The follow-up expedition in 1949 turned up numerous core samples from these terraces. These cores contained two different strata of beach sand: the older estimated to be 225,000-325,000 years of age, and the younger 20,000-100,000 years old (Ewing, 1949). Another significant fact is that the deposits were found to be well-sorted by surf action into the usual pattern of shoreline beaches familiar to geologists (Miller & Scholten, 1966). His conclusion was that: "Sometime in the distant past this sand found deep beneath the ocean must have been located on a beach, at or near the surface of the sea" (Ewing, 1949).


During this second Woods Hole Mid-Atlantic Ridge Expedition Dr. Ewing once again dredged up continental type rocks. Sample after sample containing large masses of sial were brought up all along the Mid-Atlantic Ridge. It became obvious that granite and sedimentary rocks "which originally must have been part of a continent" were abundant (Ewing, 1949). Dr. Bruce Heezen observed that this type of rock indicates "possible sunken land masses".


Geologists have short memories when it comes to Atlantis. A geologist reviewed the Woods Hole expeditions of 1948-1949 barely ten years later and wrote a report on the findings (Cifelli, 1970). I read his report, word for word and cover to cover: not a word was written concerning the numerous findings of continental material (sial) along the Mid-Atlantic Ridge. Dr. Ewing was puzzled, even dismayed, by these particular discoveries; yet he was honest enough to report them. Why were these astounding facts not included in Richard Cifelli's review? Can professional geologists be this one-sided?

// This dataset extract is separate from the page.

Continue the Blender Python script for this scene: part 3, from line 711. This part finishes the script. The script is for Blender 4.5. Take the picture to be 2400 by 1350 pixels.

Still another oceanographic expedition, Swedish Deep-Sea Expedition of 1947-1948, yielded core samples containing sand from the Romache Deep along the Mid-Atlantic Ridge. Dr. Otto Mellis did not publish these findings until ten years later (Mellis, 1958). Other geologists have guardedly admitted that the Azore Islands (Central Atlantic) are composed chiefly of continental material, some even conceding that there might be enough continental material (sial) in the mid-Atlantic to make up a landmass the size of Spain (de Camp, 1970). This is not much smaller than the size I have been proposing for the island of Atlantis.